3. Selon une étude du Centre for Economic Policy Research (2013), le TTIP comporterait le déplacement d’un nombre élevé de travailleurs (à supposer que tous puissent retrouver un emploi par ailleurs) durant les 10 ans suivant l’entrée en vigueur du TTIP. Cela pourrait toucher entre 430 000 et 1 300 000 personnes, censées chercher un emploi ailleurs que dans leur propre domaine professionnel et espace de vie familiale. Compte tenu du fait qu’une partie de ces travailleurs vont recevoir des salaires plus faibles dans leur nouvelle occupation, vont devoir passer par des formations complémentaires (financées par le secteur public), ou vont rester longtemps au chômage (notamment les personnes les plus âgées et moins bien formées), cela pourrait coûter entre 10 et 25 milliards d’euros à l’Union européenne pour les allocations chômage, la perte de cotisations pour la sécurité sociale ainsi que la diminution des recettes fiscales durant les 10 années suivant l’adoption du TTIP.

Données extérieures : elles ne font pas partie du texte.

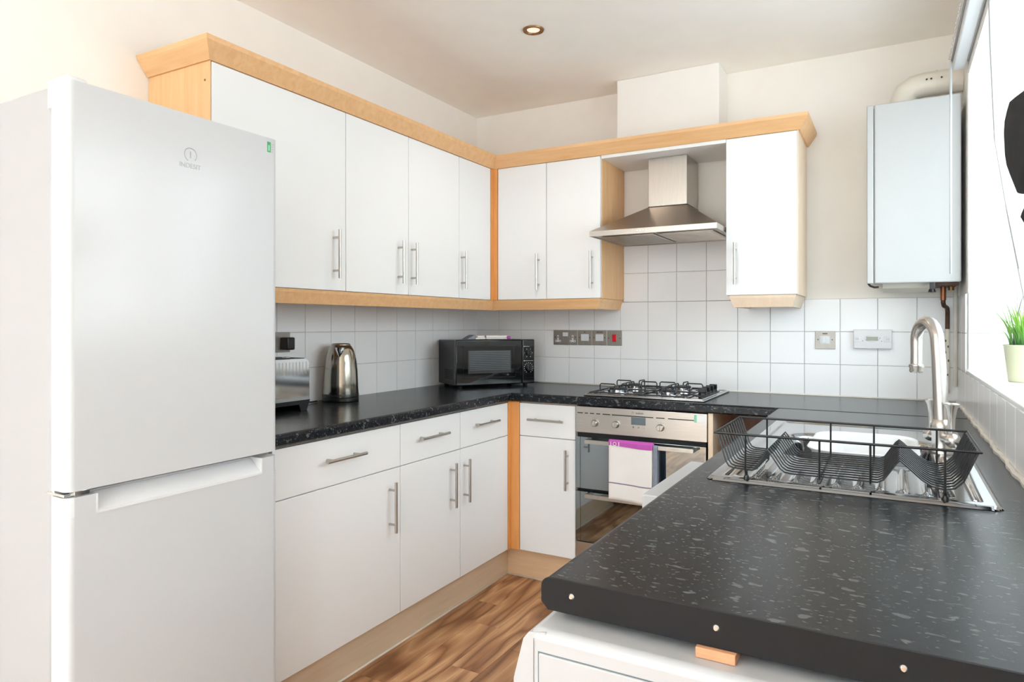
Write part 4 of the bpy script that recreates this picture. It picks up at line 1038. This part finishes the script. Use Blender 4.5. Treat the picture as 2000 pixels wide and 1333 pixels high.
# tap
tx, ty = 2.306, -1.395; zt0 = WT + 0.001
t = thing('kitchen_tap', (tx, ty, zt0), 'tall satin swan-neck mixer tap with two flared levers at the sink', 'tap')
bdp = MB().lathe([(0.0005, 0), (0.028, 0), (0.029, 0.004), (0.025, 0.010), (0.0225, 0.018), (0.021, 0.03), (0.0225, 0.055), (0.0245, 0.065), (0.0245, 0.075), (0.019, 0.085), (0.015, 0.093), (0.0005, 0.094)], (0, 0, 0), 32).build('body', M['satin'], t, world=False, ang=50)
dirv = Vector((-0.40, 0.917, 0)).normalized(); R_ = 0.055
lean = dirv * 0.020
pts = [Vector((0, 0, 0.085)), lean * 0.25 + Vector((0, 0, 0.16))]
cc = lean + dirv * R_ + Vector((0, 0, 0.288)); pts.append(lean * 0.62 + Vector((0, 0, 0.235)))
for q in range(13):
    a = PI - PI * q / 12 * 1.03; pts.append(cc + dirv * (R_ * math.cos(a)) + Vector((0, 0, R_ * math.sin(a) * 0.92)))
e_ = pts[-1]; pts.append(e_ + Vector((0, 0, -0.030))); pts.append(e_ + Vector((0, 0, -0.062)))
rad = [0.0175, 0.0170, 0.0165] + [0.0160 - 0.0010 * q / 12 for q in range(13)] + [0.0145, 0.0150]
MB().tube(pts, 0.016, 24, radii=rad).build('spout', M['satin'], t, world=False, ang=60)
ep = pts[-1]
MB().lathe([(0.0145, 0.002), (0.0185, 0.0), (0.019, -0.006), (0.0165, -0.010), (0.0175, -0.018), (0.015, -0.022), (0.0005, -0.021)], (ep.x, ep.y, ep.z), 24).build('nozzle', M['satin'], t, world=False, ang=50)
for s_ in (-1, 1):
    hd = Vector((-0.42 * s_, s_, 0)).normalized()
    a_ = hd * 0.020 + Vector((0, 0, 0.042)); b_ = hd * 0.048 + Vector((0, 0, 0.042))
    h = MB().tube([a_, b_], 0.013, 20); h.sphere(b_ + hd * 0.006, 0.0185, 1, 14)
    hv_ = h.build('valve', M['satin'], t, world=False, ang=60)
    up_ = b_ + hd * 0.002
    MB().lathe([(0.0075, 0.012), (0.0075, 0.035), (0.0085, 0.055), (0.012, 0.078), (0.0175, 0.088), (0.0180, 0.0905), (0.012, 0.0935), (0.0005, 0.0945)], (up_.x, up_.y, up_.z), 24).build('lever', M['satin'], hv_, world=False, ang=50)

# white washing-up bowl in the basin
t = thing('washing_up_bowl', (bcx + 0.014, bcy, WT - 0.144), 'white plastic washing-up bowl standing in the sink basin', 'bowl')
m = MB()
def rr_ring(m, hx, hy, r, z, n=8):
    pts = []
    for (sx_, sy_, a0) in ((1, 1, 0), (-1, 1, 90), (-1, -1, 180), (1, -1, 270)):
        for q in range(n):
            a = math.radians(a0 + 90 * q / (n - 1)); pts.append((sx_ * (hx - r) + r * math.cos(a), sy_ * (hy - r) + r * math.sin(a), z))
    return m.ring(pts)
bw = [(0.074, 0.115, 0.04, 0.0), (0.098, 0.140, 0.05, 0.004), (0.108, 0.155, 0.055, 0.06), (0.118, 0.168, 0.062, 0.150), (0.126, 0.177, 0.068, 0.157), (0.128, 0.179, 0.069, 0.160), (0.124, 0.175, 0.066, 0.162), (0.114, 0.164, 0.060, 0.156), (0.104, 0.151, 0.053, 0.06), (0.094, 0.136, 0.048, 0.010), (0.05, 0.08, 0.03, 0.006)]
m.skin([rr_ring(m, *b) for b in bw]); m.build('bowl', M['plastic_white'], t, world=False, ang=60)

# dish rack
t = thing('dish_rack', (2.10, -1.83, WT + 0.006), 'black wire dish rack standing over the sink drainer', 'dish rack')
prof_n = [(1.868, 1.013), (1.888, 0.952), (1.893, 0.944), (1.902, 0.9405), (1.940, 0.9395), (1.950, 0.944), (1.966, 0.978), (1.971, 0.985), (1.976, 0.978), (1.996, 0.948), (2.004, 0.942), (2.016, 0.940), (2.172, 0.9405), (2.182, 0.946), (2.204, 0.980), (2.210, 0.986), (2.217, 0.980), (2.246, 0.953), (2.262, 0.943), (2.282, 0.939), (2.298, 0.943), (2.311, 0.957), (2.3335, 1.012)]
def smoothpts(P_):
    out = [P_[0]]
    for a, b in zip(P_[:-1], P_[1:]): out += [(a[0] * .5 + b[0] * .5, a[1] * .5 + b[1] * .5)]
    return out + [P_[-1]]
RY0, RY1 = -1.972, -1.695
nw = 12
for q in range(nw):
    y = RY0 + 0.006 + (RY1 - RY0 - 0.012) * q / (nw - 1)
    MB().tube([(x, y, z) for x, z in prof_n], 0.0018, 6).build('wire', M['wire_black'], t, ang=60)
m = MB(); zr = 1.0135
m.tube([(1.864, RY0, zr), (2.338, RY0, zr), (2.338, RY1, zr), (1.864, RY1, zr)], 0.0026, 8, closed=True).build('rim', M['wire_black'], t)
for xk, zk in ((1.928, 0.9395), (2.070, 0.9395), (2.150 + 0.05, 0.0), (2.282, 0.939)):
    if zk == 0.0: continue
    m = MB()
    m.tube([(xk, RY0, zr), (xk, RY0, zk - 0.002), (xk, RY0 + 0.004, zk - 0.0045), (xk, RY1 - 0.004, zk - 0.0045), (xk, RY1, zk - 0.002), (xk, RY1, zr)], 0.0021, 8).build('cross_wire', M['wire_black'], t)
m = MB(); xk = 2.160
m.tube([(xk, RY0, zr), (xk, RY0, 0.9385), (xk, RY0 + 0.004, 0.936), (xk, RY1 - 0.004, 0.936), (xk, RY1, 0.9385), (xk, RY1, zr)], 0.0021, 8).build('cross_wire', M['wire_black'], t)
for fx_ in (1.928, 2.282):
    for fy_ in (RY0 + 0.006, RY1 - 0.01):
        m = MB(); m.tube([(fx_, fy_, 0.938), (fx_ + 0.001, fy_ + 0.001, 0.921)], 0.0032, 8); m.lathe([(0.0005, 0.9165), (0.0062, 0.9165), (0.0066, 0.922), (0.004, 0.928)], (fx_ + 0.001, fy_ + 0.001, 0), 12)
        m.build('foot', M['plastic_black'], t)

# ---------------------------------------------------------------- white appliances below the foreground worktop
M['appliance'] = simple('appliance_white', (184, 186, 189), 0.3, var=0.01)
t = thing('washing_machine', (2.1, -2.38, 0.0), 'white washing machine under the near end of the foreground worktop', 'appliance')
wx0, wx1, wy0, wy1, wz = 1.786, 2.40, -2.682, -2.085, 0.858
m = MB().box(wx0 + 0.006, wx1, wy0, wy1, 0.015, wz, 0.012, 3); bdw = m.build('body', M['appliance'], t)
m = MB(); m.prism([(wx0 + 0.03, wz - 0.002), (wx0 + 0.006, wz - 0.006), (wx0 - 0.002, wz - 0.016), (wx0 - 0.016, wz - 0.07), (wx0 - 0.022, wz - 0.17), (wx0 - 0.006, wz - 0.18), (wx0 + 0.03, wz - 0.18)], 'y', wy0 + 0.002, wy1 - 0.002).build('control_panel', M['appliance'], t, ang=50)
MB().box(wx0 - 0.004, wx0 + 0.02, wy0 + 0.002, wy1 - 0.002, 0.06, wz - 0.182, 0.006).build('front_panel', M['appliance'], t)
m = MB().box(wx0 + 0.022, wx1 - 0.03, wy0 - 0.0022, wy0 + 0.002, 0.08, wz - 0.028, 0.0016, 2).build('side_panel', M['appliance'], bdw)
MB().box(wx0 + 0.0205, wx1 - 0.0285, wy0 - 0.0006, wy0 + 0.002, 0.0785, wz - 0.0265).build('panel_groove', M['lcd'], bdw)
MB().box(wx0 + 0.0135, wx0 + 0.0141, wy0 - 0.0004, wy0 + 0.001, 0.08, wz - 0.012).build('seam', M['logo'], bdw)
for fx_ in (1.86, 2.35):
    for fy_ in (wy0 + 0.05, wy1 - 0.05): MB().lathe([(0.02, 0.0), (0.02, 0.016)], (fx_, fy_, 0), 12).build('foot', M['plastic_black'], t)
m = MB().box(1.998, 2.043, -2.655, -2.60, wz + 0.0005, WB - 0.0025, 0.0006, 1)
top(m, 'wood_packer', M['brownwood'], (2.02, -2.63, wz), 'small wood packing piece wedged between worktop and washing machine', 'wood')
t = thing('dishwasher', (2.05, -1.75, 0.0), 'slim white appliance sticking out from under the worktop by the sink', 'appliance')
MB().box(1.740, 2.38, -1.962, -1.545, 0.015, 0.735, 0.004).build('body', M['appliance'], t)
MB().box(1.700, 1.788, -1.965, -1.542, 0.740, 0.8595, 0.004, 2).build('top_front', M['appliance'], t)
MB().box(1.702, 1.740, -1.963, -1.544, 0.09, 0.738, 0.004).build('door', M['appliance'], t)

# ---------------------------------------------------------------- ceiling downlights
GD = 'recessed ceiling downlights'
def downlight(x, y, label, cat='ceiling light', group=None):
    t = thing('downlight', (x, y, H), label, cat, group)
    MB().lathe([(0.030, -0.001), (0.033, -0.006), (0.043, -0.006), (0.0455, -0.001)], (0, 0, 0), 36).build('ring', M['brass'], t, world=False, ang=50)
    MB().lathe([(0.0005, -0.002), (0.027, -0.002), (0.029, 0.0)], (0, 0, 0), 28).build('lens', M['lamp'], t, world=False)
    l = bpy.data.lights.new('downlight_lamp', 'SPOT'); l.energy = 6; l.color = (1.0, 0.88, 0.76); l.spot_size = math.radians(130); l.spot_blend = 1.0; l.shadow_soft_size = 0.04
    o = bpy.data.objects.new('downlight_lamp', l); COL.objects.link(o); o.location = (x, y, H - 0.03)
downlight(0.872, -0.921, 'small round brass downlight recessed in the ceiling')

Qui plus est, le TTIP représente une menace pour la démocratie: il est prévu, en effet, que si une entreprise s’estime lésée par une législation nationale (en ce qui concerne la protection de l’environnement ou des consommateurs, par exemple), cette entreprise puisse faire appel à un tribunal arbitral supranational afin de protéger ses propres bénéfices. Il en découlerait, à n’en pas douter, une limitation (psychologique avant d’être factuelle) à l’émanation de lois protégeant l’intérêt collectif (ou le bien commun), par peur d’être attaqués par de grandes entreprises au niveau transnational.
Que la Suisse participe ou reste à l’écart du TTIP, ses conséquences vont se manifester aussi dans ce pays. Elles ne seront pas toutes à la hauteur des promesses de ses partisans.